╭─ Provided material

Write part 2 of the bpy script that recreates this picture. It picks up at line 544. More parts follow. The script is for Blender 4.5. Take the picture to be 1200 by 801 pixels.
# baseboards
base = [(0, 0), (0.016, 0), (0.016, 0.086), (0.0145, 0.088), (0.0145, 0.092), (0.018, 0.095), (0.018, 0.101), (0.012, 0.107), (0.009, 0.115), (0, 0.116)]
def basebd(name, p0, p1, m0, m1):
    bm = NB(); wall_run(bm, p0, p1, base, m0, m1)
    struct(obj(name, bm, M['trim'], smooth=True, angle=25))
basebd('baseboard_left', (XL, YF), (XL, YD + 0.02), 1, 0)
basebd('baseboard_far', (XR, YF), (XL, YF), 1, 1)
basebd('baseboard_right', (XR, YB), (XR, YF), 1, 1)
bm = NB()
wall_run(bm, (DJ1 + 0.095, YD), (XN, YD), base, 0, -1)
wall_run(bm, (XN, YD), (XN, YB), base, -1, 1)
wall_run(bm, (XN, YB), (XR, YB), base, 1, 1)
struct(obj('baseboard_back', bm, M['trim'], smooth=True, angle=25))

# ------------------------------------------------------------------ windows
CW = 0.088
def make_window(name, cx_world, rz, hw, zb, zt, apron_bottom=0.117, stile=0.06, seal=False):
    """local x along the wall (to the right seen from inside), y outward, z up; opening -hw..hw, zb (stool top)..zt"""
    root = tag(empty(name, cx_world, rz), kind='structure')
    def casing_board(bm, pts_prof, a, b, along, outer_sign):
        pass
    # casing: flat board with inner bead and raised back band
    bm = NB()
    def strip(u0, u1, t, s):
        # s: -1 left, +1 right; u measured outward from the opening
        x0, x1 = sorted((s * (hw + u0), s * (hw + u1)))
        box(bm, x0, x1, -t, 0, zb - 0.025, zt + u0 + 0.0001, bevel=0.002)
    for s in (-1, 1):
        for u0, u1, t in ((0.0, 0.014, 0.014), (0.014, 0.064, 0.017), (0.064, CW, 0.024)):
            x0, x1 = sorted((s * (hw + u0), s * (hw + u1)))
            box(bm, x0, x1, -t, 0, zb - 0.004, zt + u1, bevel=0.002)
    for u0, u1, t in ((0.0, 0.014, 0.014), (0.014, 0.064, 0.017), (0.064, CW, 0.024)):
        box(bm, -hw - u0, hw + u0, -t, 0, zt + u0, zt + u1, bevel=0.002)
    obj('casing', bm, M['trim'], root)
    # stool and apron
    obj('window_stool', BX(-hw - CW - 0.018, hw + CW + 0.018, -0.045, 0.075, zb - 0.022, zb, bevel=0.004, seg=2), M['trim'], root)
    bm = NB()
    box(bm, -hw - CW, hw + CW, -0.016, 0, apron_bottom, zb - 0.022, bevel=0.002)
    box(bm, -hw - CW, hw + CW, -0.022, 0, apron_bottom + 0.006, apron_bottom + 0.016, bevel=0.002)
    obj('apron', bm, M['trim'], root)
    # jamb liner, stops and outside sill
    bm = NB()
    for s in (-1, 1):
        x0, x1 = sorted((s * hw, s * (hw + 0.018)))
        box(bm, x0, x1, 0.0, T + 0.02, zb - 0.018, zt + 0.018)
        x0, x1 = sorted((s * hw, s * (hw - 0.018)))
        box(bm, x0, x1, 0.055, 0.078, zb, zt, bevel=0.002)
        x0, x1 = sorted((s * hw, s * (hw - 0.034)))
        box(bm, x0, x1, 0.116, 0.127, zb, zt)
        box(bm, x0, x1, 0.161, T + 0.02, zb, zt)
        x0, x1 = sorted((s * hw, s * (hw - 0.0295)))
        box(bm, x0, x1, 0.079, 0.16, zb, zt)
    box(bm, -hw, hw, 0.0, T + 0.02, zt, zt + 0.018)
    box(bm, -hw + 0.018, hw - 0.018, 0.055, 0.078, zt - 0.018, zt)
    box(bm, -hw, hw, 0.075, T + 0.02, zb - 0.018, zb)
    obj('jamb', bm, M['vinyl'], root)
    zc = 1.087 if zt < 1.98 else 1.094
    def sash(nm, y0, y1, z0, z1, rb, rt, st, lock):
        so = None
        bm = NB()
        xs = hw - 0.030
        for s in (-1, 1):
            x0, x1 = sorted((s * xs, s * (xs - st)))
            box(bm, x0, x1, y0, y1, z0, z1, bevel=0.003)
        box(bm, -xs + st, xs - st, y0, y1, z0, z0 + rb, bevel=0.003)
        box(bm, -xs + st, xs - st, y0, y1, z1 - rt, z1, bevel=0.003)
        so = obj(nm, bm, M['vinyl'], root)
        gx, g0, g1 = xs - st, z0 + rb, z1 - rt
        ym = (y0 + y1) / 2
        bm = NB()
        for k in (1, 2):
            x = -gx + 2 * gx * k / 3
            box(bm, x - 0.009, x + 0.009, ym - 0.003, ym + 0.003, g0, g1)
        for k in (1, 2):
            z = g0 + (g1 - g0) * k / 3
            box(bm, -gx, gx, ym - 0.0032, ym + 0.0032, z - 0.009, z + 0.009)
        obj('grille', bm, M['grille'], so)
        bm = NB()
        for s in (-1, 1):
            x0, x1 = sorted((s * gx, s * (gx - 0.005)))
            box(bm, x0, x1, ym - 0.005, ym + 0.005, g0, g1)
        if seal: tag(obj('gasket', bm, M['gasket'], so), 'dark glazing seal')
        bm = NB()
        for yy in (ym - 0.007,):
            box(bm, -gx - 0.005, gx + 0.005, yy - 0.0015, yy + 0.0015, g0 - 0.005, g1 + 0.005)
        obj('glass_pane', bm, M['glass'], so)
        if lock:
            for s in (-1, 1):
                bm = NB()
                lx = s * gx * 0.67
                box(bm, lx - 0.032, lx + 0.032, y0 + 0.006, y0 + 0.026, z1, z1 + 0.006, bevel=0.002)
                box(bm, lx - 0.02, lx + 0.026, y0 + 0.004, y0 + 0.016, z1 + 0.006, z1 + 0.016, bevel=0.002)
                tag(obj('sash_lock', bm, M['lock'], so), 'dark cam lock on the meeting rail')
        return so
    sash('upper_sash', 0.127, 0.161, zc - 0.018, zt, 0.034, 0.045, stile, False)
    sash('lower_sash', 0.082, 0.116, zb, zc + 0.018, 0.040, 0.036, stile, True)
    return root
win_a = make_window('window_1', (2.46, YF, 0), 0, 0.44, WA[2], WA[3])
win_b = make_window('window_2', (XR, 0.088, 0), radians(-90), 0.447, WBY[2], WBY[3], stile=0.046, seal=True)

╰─

Instructions to follow >> Print the whole listing again, exactly.

Correct result >>
Write part 2 of the bpy script that recreates this picture. It picks up at line 544. More parts follow. The script is for Blender 4.5. Take the picture to be 1200 by 801 pixels.
# baseboards
base = [(0, 0), (0.016, 0), (0.016, 0.086), (0.0145, 0.088), (0.0145, 0.092), (0.018, 0.095), (0.018, 0.101), (0.012, 0.107), (0.009, 0.115), (0, 0.116)]
def basebd(name, p0, p1, m0, m1):
    bm = NB(); wall_run(bm, p0, p1, base, m0, m1)
    struct(obj(name, bm, M['trim'], smooth=True, angle=25))
basebd('baseboard_left', (XL, YF), (XL, YD + 0.02), 1, 0)
basebd('baseboard_far', (XR, YF), (XL, YF), 1, 1)
basebd('baseboard_right', (XR, YB), (XR, YF), 1, 1)
bm = NB()
wall_run(bm, (DJ1 + 0.095, YD), (XN, YD), base, 0, -1)
wall_run(bm, (XN, YD), (XN, YB), base, -1, 1)
wall_run(bm, (XN, YB), (XR, YB), base, 1, 1)
struct(obj('baseboard_back', bm, M['trim'], smooth=True, angle=25))

# ------------------------------------------------------------------ windows
CW = 0.088
def make_window(name, cx_world, rz, hw, zb, zt, apron_bottom=0.117, stile=0.06, seal=False):
    """local x along the wall (to the right seen from inside), y outward, z up; opening -hw..hw, zb (stool top)..zt"""
    root = tag(empty(name, cx_world, rz), kind='structure')
    def casing_board(bm, pts_prof, a, b, along, outer_sign):
        pass
    # casing: flat board with inner bead and raised back band
    bm = NB()
    def strip(u0, u1, t, s):
        # s: -1 left, +1 right; u measured outward from the opening
        x0, x1 = sorted((s * (hw + u0), s * (hw + u1)))
        box(bm, x0, x1, -t, 0, zb - 0.025, zt + u0 + 0.0001, bevel=0.002)
    for s in (-1, 1):
        for u0, u1, t in ((0.0, 0.014, 0.014), (0.014, 0.064, 0.017), (0.064, CW, 0.024)):
            x0, x1 = sorted((s * (hw + u0), s * (hw + u1)))
            box(bm, x0, x1, -t, 0, zb - 0.004, zt + u1, bevel=0.002)
    for u0, u1, t in ((0.0, 0.014, 0.014), (0.014, 0.064, 0.017), (0.064, CW, 0.024)):
        box(bm, -hw - u0, hw + u0, -t, 0, zt + u0, zt + u1, bevel=0.002)
    obj('casing', bm, M['trim'], root)
    # stool and apron
    obj('window_stool', BX(-hw - CW - 0.018, hw + CW + 0.018, -0.045, 0.075, zb - 0.022, zb, bevel=0.004, seg=2), M['trim'], root)
    bm = NB()
    box(bm, -hw - CW, hw + CW, -0.016, 0, apron_bottom, zb - 0.022, bevel=0.002)
    box(bm, -hw - CW, hw + CW, -0.022, 0, apron_bottom + 0.006, apron_bottom + 0.016, bevel=0.002)
    obj('apron', bm, M['trim'], root)
    # jamb liner, stops and outside sill
    bm = NB()
    for s in (-1, 1):
        x0, x1 = sorted((s * hw, s * (hw + 0.018)))
        box(bm, x0, x1, 0.0, T + 0.02, zb - 0.018, zt + 0.018)
        x0, x1 = sorted((s * hw, s * (hw - 0.018)))
        box(bm, x0, x1, 0.055, 0.078, zb, zt, bevel=0.002)
        x0, x1 = sorted((s * hw, s * (hw - 0.034)))
        box(bm, x0, x1, 0.116, 0.127, zb, zt)
        box(bm, x0, x1, 0.161, T + 0.02, zb, zt)
        x0, x1 = sorted((s * hw, s * (hw - 0.0295)))
        box(bm, x0, x1, 0.079, 0.16, zb, zt)
    box(bm, -hw, hw, 0.0, T + 0.02, zt, zt + 0.018)
    box(bm, -hw + 0.018, hw - 0.018, 0.055, 0.078, zt - 0.018, zt)
    box(bm, -hw, hw, 0.075, T + 0.02, zb - 0.018, zb)
    obj('jamb', bm, M['vinyl'], root)
    zc = 1.087 if zt < 1.98 else 1.094
    def sash(nm, y0, y1, z0, z1, rb, rt, st, lock):
        so = None
        bm = NB()
        xs = hw - 0.030
        for s in (-1, 1):
            x0, x1 = sorted((s * xs, s * (xs - st)))
            box(bm, x0, x1, y0, y1, z0, z1, bevel=0.003)
        box(bm, -xs + st, xs - st, y0, y1, z0, z0 + rb, bevel=0.003)
        box(bm, -xs + st, xs - st, y0, y1, z1 - rt, z1, bevel=0.003)
        so = obj(nm, bm, M['vinyl'], root)
        gx, g0, g1 = xs - st, z0 + rb, z1 - rt
        ym = (y0 + y1) / 2
        bm = NB()
        for k in (1, 2):
            x = -gx + 2 * gx * k / 3
            box(bm, x - 0.009, x + 0.009, ym - 0.003, ym + 0.003, g0, g1)
        for k in (1, 2):
            z = g0 + (g1 - g0) * k / 3
            box(bm, -gx, gx, ym - 0.0032, ym + 0.0032, z - 0.009, z + 0.009)
        obj('grille', bm, M['grille'], so)
        bm = NB()
        for s in (-1, 1):
            x0, x1 = sorted((s * gx, s * (gx - 0.005)))
            box(bm, x0, x1, ym - 0.005, ym + 0.005, g0, g1)
        if seal: tag(obj('gasket', bm, M['gasket'], so), 'dark glazing seal')
        bm = NB()
        for yy in (ym - 0.007,):
            box(bm, -gx - 0.005, gx + 0.005, yy - 0.0015, yy + 0.0015, g0 - 0.005, g1 + 0.005)
        obj('glass_pane', bm, M['glass'], so)
        if lock:
            for s in (-1, 1):
                bm = NB()
                lx = s * gx * 0.67
                box(bm, lx - 0.032, lx + 0.032, y0 + 0.006, y0 + 0.026, z1, z1 + 0.006, bevel=0.002)
                box(bm, lx - 0.02, lx + 0.026, y0 + 0.004, y0 + 0.016, z1 + 0.006, z1 + 0.016, bevel=0.002)
                tag(obj('sash_lock', bm, M['lock'], so), 'dark cam lock on the meeting rail')
        return so
    sash('upper_sash', 0.127, 0.161, zc - 0.018, zt, 0.034, 0.045, stile, False)
    sash('lower_sash', 0.082, 0.116, zb, zc + 0.018, 0.040, 0.036, stile, True)
    return root
win_a = make_window('window_1', (2.46, YF, 0), 0, 0.44, WA[2], WA[3])
win_b = make_window('window_2', (XR, 0.088, 0), radians(-90), 0.447, WBY[2], WBY[3], stile=0.046, seal=True)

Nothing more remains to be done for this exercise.